DATASET SECTION
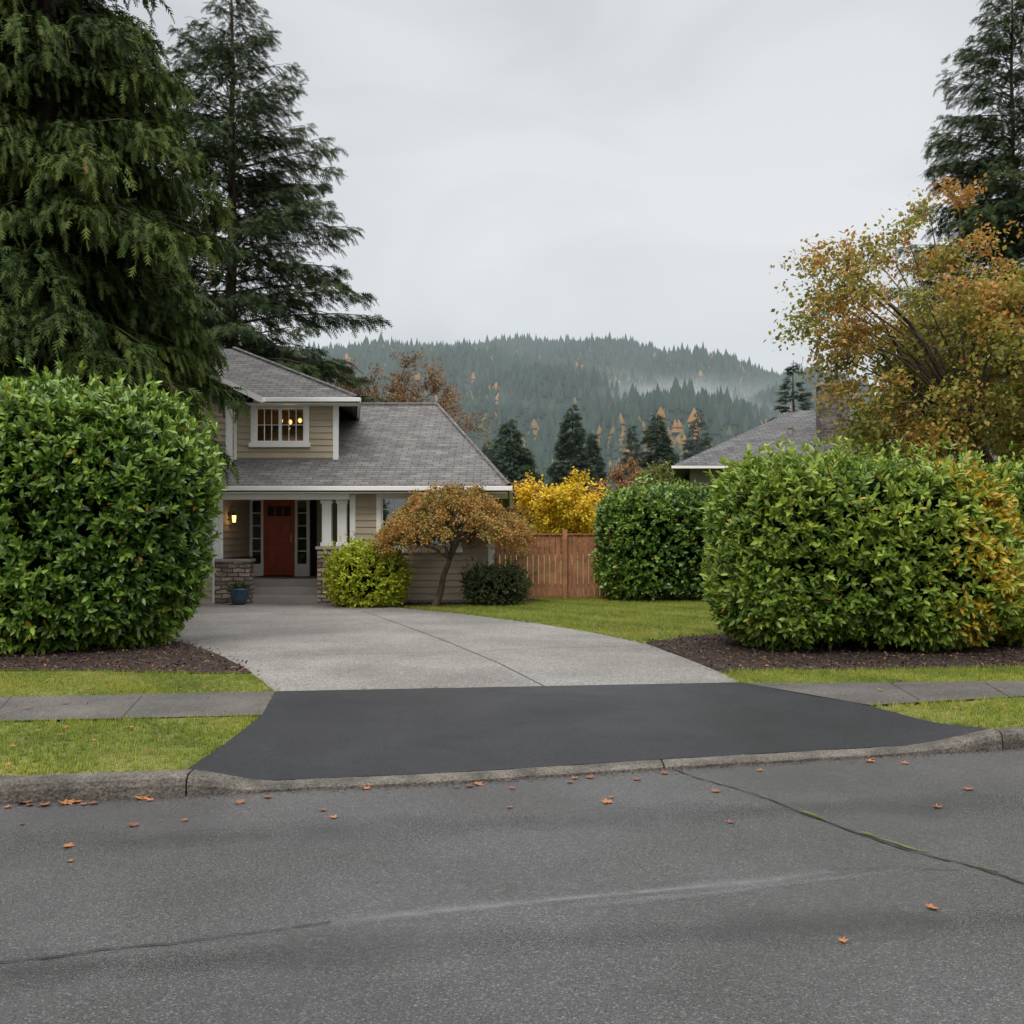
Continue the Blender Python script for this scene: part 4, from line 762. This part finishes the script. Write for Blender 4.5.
mp = N(t, 'ShaderNodeMapping'); mp.inputs['Scale'].default_value = (1.3, 1.3, 3.6); mp.inputs['Location'].default_value = (.4, 0, .3); L(tc.outputs['Generated'], mp.inputs[0])
no = N(t, 'ShaderNodeTexNoise', Scale=2.0, Detail=4.0, Roughness=.45, Distortion=.6); L(mp.outputs[0], no.inputs['Vector'])
cr = ramp(t, no.outputs['Fac'], [(.38, (.80, .81, .83)), (.62, (1.0, 1.0, 1.0))])
m1 = N(t, 'ShaderNodeVectorMath', operation='MULTIPLY'); L(gr, m1.inputs[0]); L(cr, m1.inputs[1])
m2 = N(t, 'ShaderNodeVectorMath', operation='SCALE'); L(m1.outputs[0], m2.inputs[0]); L(bo.outputs[0], m2.inputs['Scale'])
mx = N(t, 'ShaderNodeMix', data_type='RGBA'); mx.inputs[0].default_value = .03; L(m2.outputs[0], mx.inputs[6]); L(sky.outputs[0], mx.inputs[7])
L(mx.outputs[2], bg.inputs[0]); L(bg.outputs[0], out.inputs[0])
sd = bpy.data.lights.new('sun', 'SUN'); sd.energy = 1.5; sd.angle = math.radians(20); sd.color = (1, .96, .9)
so = bpy.data.objects.new('sun', sd); COL.objects.link(so); so.rotation_euler = (math.radians(48), 0, math.radians(-22))
for nm, pos, en in (('lamp_glow', (-5.7, UY + 1.0, 4.45), 10), ('lantern_glow', (lx + .16, ly - .12, lz + .1), 1.2)):
    pd_ = bpy.data.lights.new(nm, 'POINT'); pd_.energy = en; pd_.color = (1, .6, .25); pd_.shadow_soft_size = .05; po = bpy.data.objects.new(nm, pd_); COL.objects.link(po); po.location = pos
cd = bpy.data.cameras.new('camera'); cam = bpy.data.objects.new('camera', cd); COL.objects.link(cam)
cd.sensor_width = 36; cd.lens = 36 * F / 1024; cd.shift_y = (HOR - 512) / 1024; cd.clip_end = 6000; cd.clip_start = .05
cam.location = (0, 0, CZ); cam.rotation_euler = (math.radians(90), 0, 0); SC.camera = cam
SC.view_settings.view_transform = 'Standard'; SC.view_settings.look = 'None'; SC.view_settings.exposure = 0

WHAT THE TASK ASKS
Reproduce every line precisely as given, omitting all pictures.

WORKED ANSWER
Continue the Blender Python script for this scene: part 4, from line 762. This part finishes the script. Write for Blender 4.5.
mp = N(t, 'ShaderNodeMapping'); mp.inputs['Scale'].default_value = (1.3, 1.3, 3.6); mp.inputs['Location'].default_value = (.4, 0, .3); L(tc.outputs['Generated'], mp.inputs[0])
no = N(t, 'ShaderNodeTexNoise', Scale=2.0, Detail=4.0, Roughness=.45, Distortion=.6); L(mp.outputs[0], no.inputs['Vector'])
cr = ramp(t, no.outputs['Fac'], [(.38, (.80, .81, .83)), (.62, (1.0, 1.0, 1.0))])
m1 = N(t, 'ShaderNodeVectorMath', operation='MULTIPLY'); L(gr, m1.inputs[0]); L(cr, m1.inputs[1])
m2 = N(t, 'ShaderNodeVectorMath', operation='SCALE'); L(m1.outputs[0], m2.inputs[0]); L(bo.outputs[0], m2.inputs['Scale'])
mx = N(t, 'ShaderNodeMix', data_type='RGBA'); mx.inputs[0].default_value = .03; L(m2.outputs[0], mx.inputs[6]); L(sky.outputs[0], mx.inputs[7])
L(mx.outputs[2], bg.inputs[0]); L(bg.outputs[0], out.inputs[0])
sd = bpy.data.lights.new('sun', 'SUN'); sd.energy = 1.5; sd.angle = math.radians(20); sd.color = (1, .96, .9)
so = bpy.data.objects.new('sun', sd); COL.objects.link(so); so.rotation_euler = (math.radians(48), 0, math.radians(-22))
for nm, pos, en in (('lamp_glow', (-5.7, UY + 1.0, 4.45), 10), ('lantern_glow', (lx + .16, ly - .12, lz + .1), 1.2)):
    pd_ = bpy.data.lights.new(nm, 'POINT'); pd_.energy = en; pd_.color = (1, .6, .25); pd_.shadow_soft_size = .05; po = bpy.data.objects.new(nm, pd_); COL.objects.link(po); po.location = pos
cd = bpy.data.cameras.new('camera'); cam = bpy.data.objects.new('camera', cd); COL.objects.link(cam)
cd.sensor_width = 36; cd.lens = 36 * F / 1024; cd.shift_y = (HOR - 512) / 1024; cd.clip_end = 6000; cd.clip_start = .05
cam.location = (0, 0, CZ); cam.rotation_euler = (math.radians(90), 0, 0); SC.camera = cam
SC.view_settings.view_transform = 'Standard'; SC.view_settings.look = 'None'; SC.view_settings.exposure = 0